1. Add the eggs to the flour. Add a little milk.
2. Whisk gently until the mixture becomes thick, then add a little more milk and mix again.
3. Making sure to mix in all the flour from the sides, add the rest of the milk and whisk until all the ingredients are fully combined and the mixture is smooth. Separate the batter between the bottle and a measuring jug.
4. Melt a small amount of butter in a frying pan on the hob (medium heat) and tilt the pan until the melted butter covers the pan.
5. (to make pancake shapes) Using the batter in the sauce bottle, draw onto the pan the outline of your shape. Fill the inside of the shape with batter from the jug, making sure not to pour too much at once (or it’ll spill over the edge and ruin your shape!)
6. Let the pancake cook until it starts to come away from the pan, then flip it over (whether you use a spatula or your awesome pancake-flipping skills is up to you) and let the other side cook.

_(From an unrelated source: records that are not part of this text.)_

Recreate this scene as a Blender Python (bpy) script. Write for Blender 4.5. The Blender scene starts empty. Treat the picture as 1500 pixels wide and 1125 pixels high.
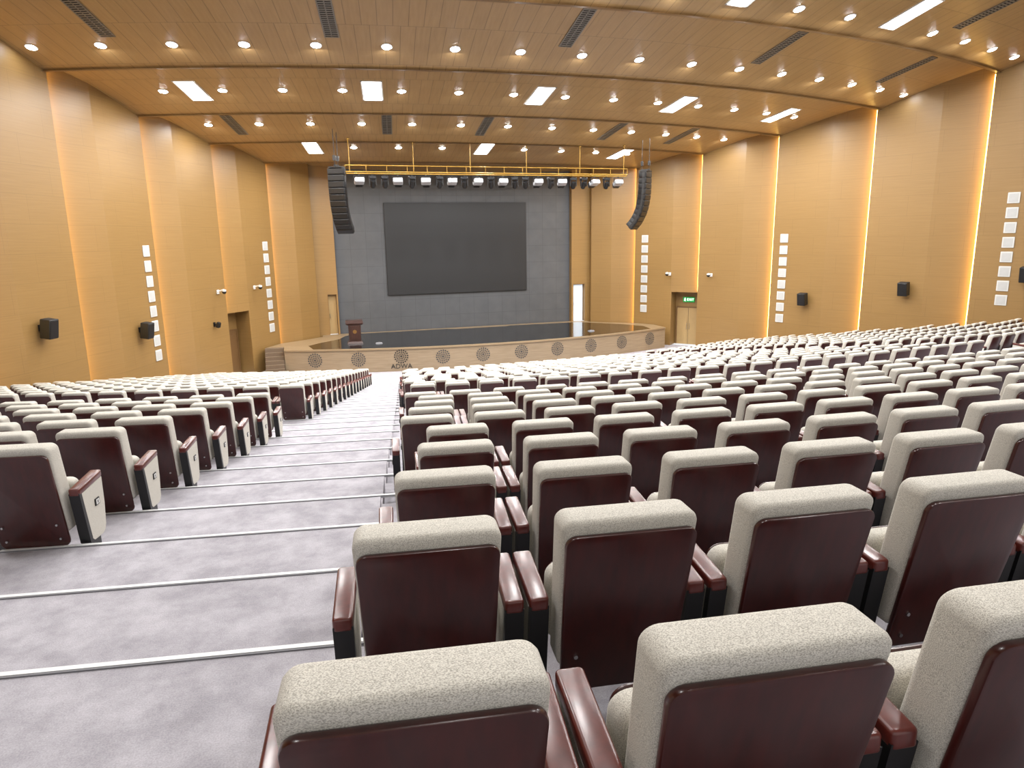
import bpy, math, random
from mathutils import Vector, Matrix
random.seed(7)
scene = bpy.context.scene
COL = scene.collection
try:
    scene.view_settings.view_transform = 'Standard'
    scene.view_settings.look = 'None'
    scene.view_settings.exposure = 0.15
except Exception:
    pass

# ------------------------------------------------------------------ layout
X0, CY = 9.75, 70.0          # centre of the concentric seating arcs
CAMZ = 6.6
R1, PITCH, RISE = 69.6, 1.05, 0.175
NROW = 29
SKIP = (11, 12)
PHI_A0, PHI_W = 0.141, 0.0303  # aisle angle and angular width
def pA(R): return PHI_A0 - 0.004 * (69.6 - R) / 29.0
def pB(R): return pA(R) + PHI_W
ZROW1 = 4.90
def row_R(k): return R1 - PITCH * (k - 1)
def row_z(k): return max(0.0, ZROW1 - RISE * (k - 1))
def polar(R, phi): return (X0 + R * math.sin(phi), CY - R * math.cos(phi))

# ------------------------------------------------------------------ camera
YAW, PIT, ROLL, F = math.radians(17.4), math.radians(12.0), math.radians(0.95), 1020.0
fwd = Vector((math.sin(YAW) * math.cos(PIT), math.cos(YAW) * math.cos(PIT), -math.sin(PIT)))
r0 = Vector((math.cos(YAW), -math.sin(YAW), 0))
u0 = r0.cross(fwd)
rt = r0 * math.cos(ROLL) - u0 * math.sin(ROLL)
up = u0 * math.cos(ROLL) + r0 * math.sin(ROLL)
cam_d = bpy.data.cameras.new("camera")
cam = bpy.data.objects.new("camera", cam_d)
COL.objects.link(cam)
m = Matrix((rt, up, -fwd)).transposed().to_4x4()
m.translation = Vector((0, 0, CAMZ))
cam.matrix_world = m
cam_d.sensor_width = 36
cam_d.lens = F / 1500 * 36
cam_d.clip_start = 0.05
cam_d.clip_end = 300
scene.camera = cam
def visible(p, mg=60):
    d = Vector(p) - Vector((0, 0, CAMZ))
    z = d.dot(fwd)
    if z < 0.3: return False, z
    x = 750 + F * d.dot(rt) / z
    y = 562.5 - F * d.dot(up) / z
    return (-mg < x < 1500 + mg and -mg < y < 1125 + mg), z

# ------------------------------------------------------------------ materials
def s2l(c):
    return tuple(((v / 255) / 12.92 if v / 255 <= 0.04045 else ((v / 255 + 0.055) / 1.055) ** 2.4) for v in c)
def newmat(name):
    mt = bpy.data.materials.new(name); mt.use_nodes = True
    nt = mt.node_tree
    return mt, nt, nt.nodes["Principled BSDF"]
def simple(name, rgb, rough=0.5, metal=0.0, coat=0.0, emis=0.0, ecol=None, var=0.06, vscale=6.0):
    mt, nt, b = newmat(name)
    c = s2l(rgb)
    n = nt.nodes.new("ShaderNodeTexNoise"); n.inputs["Scale"].default_value = vscale
    tc = nt.nodes.new("ShaderNodeTexCoord"); nt.links.new(tc.outputs["Object"], n.inputs["Vector"])
    r = nt.nodes.new("ShaderNodeValToRGB")
    r.color_ramp.elements[0].color = tuple(v * (1 - var) for v in c) + (1,)
    r.color_ramp.elements[1].color = tuple(min(1, v * (1 + var)) for v in c) + (1,)
    nt.links.new(n.outputs["Fac"], r.inputs["Fac"])
    nt.links.new(r.outputs["Color"], b.inputs["Base Color"])
    b.inputs["Roughness"].default_value = rough
    b.inputs["Metallic"].default_value = metal
    b.inputs["Coat Weight"].default_value = coat
    b.inputs["Coat Roughness"].default_value = 0.15
    if emis:
        b.inputs["Emission Color"].default_value = tuple(s2l(ecol or rgb)) + (1,)
        b.inputs["Emission Strength"].default_value = emis
    return mt

def panelled(name, c1, c2, seam, bw, bh, mortar, grain=(0.6, 14), rough=0.42, offset=0.5, coord="UV", lo=0.95):
    mt, nt, b = newmat(name)
    N, L = nt.nodes, nt.links
    tc = N.new("ShaderNodeTexCoord")
    src = tc.outputs["UV"]
    if coord == "XZ":
        sp = N.new("ShaderNodeSeparateXYZ"); cb = N.new("ShaderNodeCombineXYZ")
        L.new(tc.outputs["Object"], sp.inputs[0]); L.new(sp.outputs["X"], cb.inputs["X"]); L.new(sp.outputs["Z"], cb.inputs["Y"])
        src = cb.outputs[0]
    br = N.new("ShaderNodeTexBrick")
    br.offset = offset; br.offset_frequency = 2
    br.inputs["Scale"].default_value = 1.0
    br.inputs["Brick Width"].default_value = bw
    br.inputs["Row Height"].default_value = bh
    br.inputs["Mortar Size"].default_value = mortar
    br.inputs["Mortar Smooth"].default_value = 0.1
    br.inputs["Color1"].default_value = (lo, lo, lo, 1)
    br.inputs["Color2"].default_value = (1.0, 1.0, 1.0, 1)
    br.inputs["Mortar"].default_value = (seam, seam, seam, 1)
    L.new(src, br.inputs["Vector"])
    mp = N.new("ShaderNodeMapping"); mp.inputs["Scale"].default_value = (grain[0], grain[1], 1)
    L.new(src, mp.inputs["Vector"])
    no = N.new("ShaderNodeTexNoise"); no.inputs["Scale"].default_value = 1.5; no.inputs["Detail"].default_value = 6
    L.new(mp.outputs["Vector"], no.inputs["Vector"])
    cr = N.new("ShaderNodeValToRGB")
    cr.color_ramp.elements[0].position = 0.3; cr.color_ramp.elements[1].position = 0.7
    cr.color_ramp.elements[0].color = s2l(c1) + (1,)
    cr.color_ramp.elements[1].color = s2l(c2) + (1,)
    L.new(no.outputs["Fac"], cr.inputs["Fac"])
    mx = N.new("ShaderNodeMixRGB"); mx.blend_type = 'MULTIPLY'; mx.inputs[0].default_value = 1
    L.new(cr.outputs["Color"], mx.inputs[1]); L.new(br.outputs["Color"], mx.inputs[2])
    L.new(mx.outputs["Color"], b.inputs["Base Color"])
    b.inputs["Roughness"].default_value = rough
    return mt

M_wall = panelled("golden_wood_wall", (136, 105, 60), (143, 112, 66), 0.78, 2.4, 0.9, 0.006, (0.5, 16), 0.42, lo=.97)
M_ceil = panelled("wood_ceiling", (154, 124, 82), (164, 134, 91), 0.62, 0.42, 2.1, 0.012, (9, 0.8), 0.34, offset=0.5)
M_grey = panelled("grey_acoustic_tiles", (74, 76, 80), (81, 83, 87), 0.66, 0.9, 1.0, 0.010, (1, 1), 0.6, offset=0.0, coord="XZ")
M_stagewood = panelled("pale_stage_wood", (138, 118, 90), (152, 132, 104), 0.75, 1.2, 0.15, 0.005, (0.8, 10), 0.35)
M_fascia = panelled("tan_fascia_wood", (136, 118, 94), (150, 132, 108), 0.7, 2.07, 2.0, 0.008, (0.8, 10), 0.45, offset=0.0)

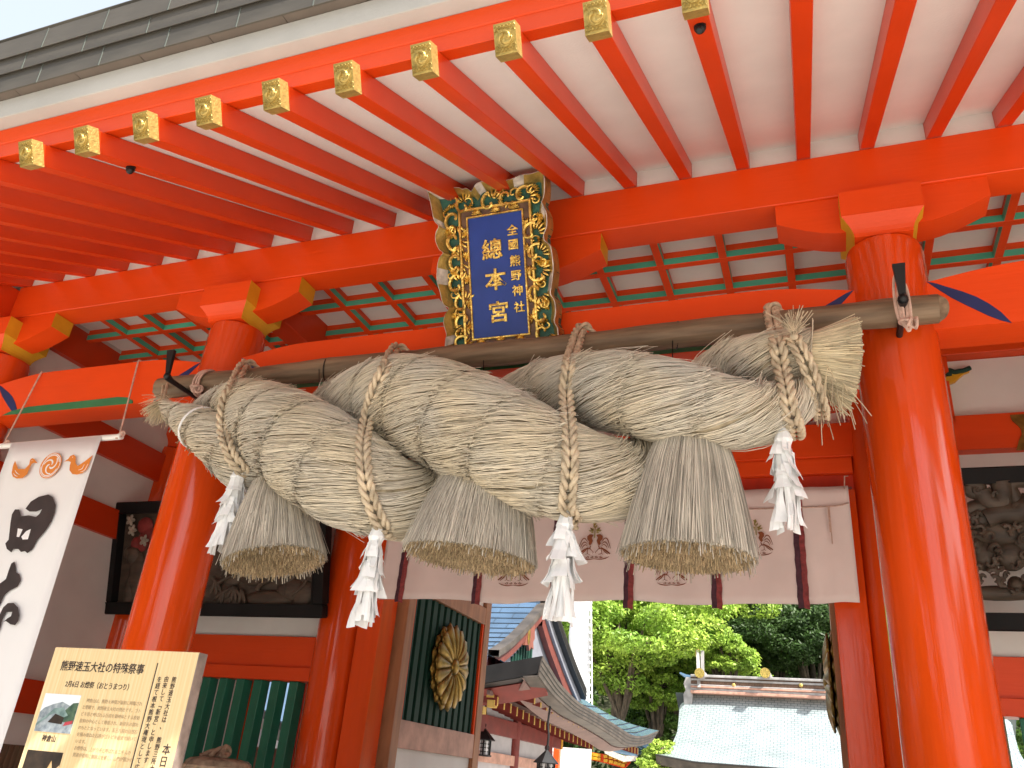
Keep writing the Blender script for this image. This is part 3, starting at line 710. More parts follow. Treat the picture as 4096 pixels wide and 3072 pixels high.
V, F = straws(pa, RNG.uniform(.003, .006, n), np.tile(np.array([0, -1., 0]), (n, 5, 1))); numesh('loose_straw', V, F, ['tuft'], shim)['kind'] = 'stuff'

# ------------------------------------------------------------------ tie ropes
def twisted(parent, path, rad_, pitch, hand, lat):
    p = spline(path, 150); T = np.gradient(p, axis=0); T /= np.linalg.norm(T, axis=1)[:, None]
    view = p - CAM; view /= np.linalg.norm(view, axis=1)[:, None]
    S = np.cross(T, view); S /= np.linalg.norm(S, axis=1)[:, None]; N_ = np.cross(S, T)
    arc = np.concatenate([[0], np.cumsum(np.linalg.norm(np.diff(p, axis=0), axis=1))])
    c = MB()
    for k in range(2):
        a = hand * 2 * math.pi * arc / pitch + k * math.pi
        c.tube(p + S * lat + (S * np.cos(a)[:, None] + N_ * np.sin(a)[:, None]) * rad_ * .50, rad_ * .54, 8)
    c.build('cord', 'rope', parent, smooth=True, angle=180)
def tie(top, path, label, tail=True, r=.0255):
    x = P(*[q * DS for q in top], 'y', PY)[0]; pts = []
    if tail: pts = [(x + .06, PY + PR + .02, PZ - .02), (x + .04, PY + .05, PZ + PR + .015), (x, PY - .03, PZ + PR + .025)]
    for (px, py) in path:
        d = front(px * DS, py * DS)
        if d is None:
            pts.append(None); continue
        pts.append(CAM + ray(px * DS, py * DS) * (d - .035))
    for i, q in enumerate(pts):                      # free spans between the pole and the straw
        if q is None:
            nx = next(j for j in range(i, len(pts)) if pts[j] is not None) if any(k is not None for k in pts[i:]) else None
            px, py = path[i - (3 if tail else 0)]
            dz = np.linalg.norm(pts[nx] - CAM) / np.linalg.norm(ray(*[k * DS for k in path[nx - (3 if tail else 0)]])) if nx is not None else None
            d0 = np.linalg.norm(np.array(pts[i - 1]) - CAM) / np.linalg.norm(ray(px * DS, py * DS)) if i else dz
            t_ = d0 if dz is None else (d0 + (dz - d0) / (nx - i + 1))
            pts[i] = CAM + ray(px * DS, py * DS) * t_
    lastp = np.array(pts[-1]); pts.append(lastp + np.array([.01, .06, -.035])); pts.append(lastp + np.array([.01, .20, -.03]))
    root = thing('tie_rope', label, 'rope', tuple(lastp), 'ropes tying the straw rope to the pole')
    twisted(root, pts, r, .125, 1, -.0245); twisted(root, pts, r, .125, -1, .0245)
    a = np.array(pts[len(pts) // 2])
    return lastp
T1 = tie((533, 792), [(503, 835), (487, 868), (482, 920), (492, 965), (505, 995), (517, 1006)], 'plaited hemp rope tied round the thin end beside the left column')
T2 = tie((858, 762), [(838, 785), (812, 840), (795, 900), (784, 960), (788, 1030), (800, 1080), (818, 1122)], 'plaited hemp rope tied round the straw between the left and middle tassels')
T3 = tie((1258, 724), [(1240, 752), (1230, 790), (1224, 850), (1228, 920), (1232, 990), (1228, 1050), (1225, 1095)], 'plaited hemp rope tied round the thickest part beside the pale crest')
T4 = tie((1667, 672), [(1672, 705), (1680, 745), (1688, 790), (1698, 840), (1706, 885), (1712, 903)], 'plaited hemp rope tied round the straw beside the flared right end')
T5 = tie((1706, 715), [(1708, 722), (1722, 745), (1738, 775), (1752, 810), (1763, 845), (1768, 862)], 'short plaited rope with frayed knot binding the neck of the flared straw end', tail=False, r=.021)
kn = CAM + ray(1714 * DS, 716 * DS) * (front(1722 * DS, 745 * DS) - .05)
n = 130; t = np.linspace(0, 1, 4)[None, :, None]; root = bpy.data.objects['tie_rope.004']
dr = np.where(RNG.random((n, 1)) < .5, 1, -1) * np.array([.35, 0, .1]) + np.array([0, -.25, .75]) + RNG.normal(0, .28, (n, 3))
V, F = straws(kn + RNG.normal(0, .010, (n, 1, 3)) + dr[:, None] * t * RNG.uniform(.05, .12, (n, 1, 1)), RNG.uniform(.003, .006, n), np.tile(np.array([0, -1., 0]), (n, 4, 1)))
numesh('frayed_knot', V, F, ['rope'], root)['kind'] = 'stuff'; MB().blob(kn + np.array((0, .02, -.02)), (.024, .02, .022), n=10, k=6).build('knot', 'rope', root, smooth=True)
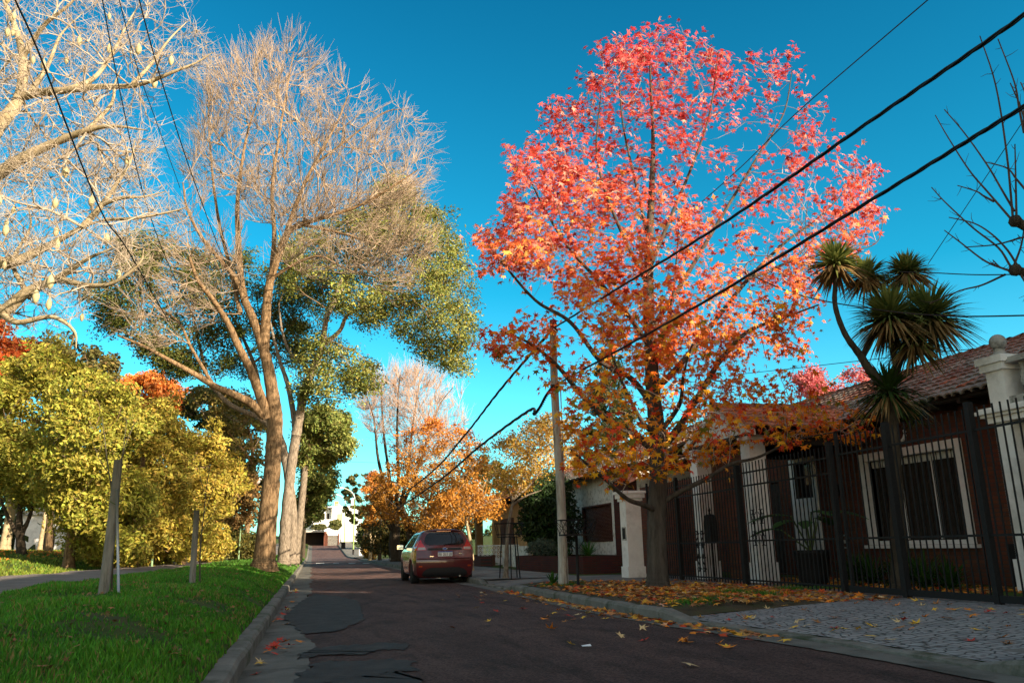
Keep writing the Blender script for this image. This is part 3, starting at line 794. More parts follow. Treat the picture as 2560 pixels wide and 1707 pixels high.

7. Serve and add toppings!

Handy Hints:

Shapes- Create away! Let your imagination run free- anything is possible! (well actually there are some limits, my friend did attempt the Sistine Chapel, which I think is taking it a little too far.)
Cooking time- Pancakes cook quickly, so you shouldn’t be waiting long. It’s cooked on one side when it starts to come away from the pan- wiggle the pan and if it moves without sticking, it’s cooked on that side.
Batter- If you’re using a bottle to make the shapes, make sure that there aren’t any chunks of flour in your mixture, as they’ll get stuck in the nozzle!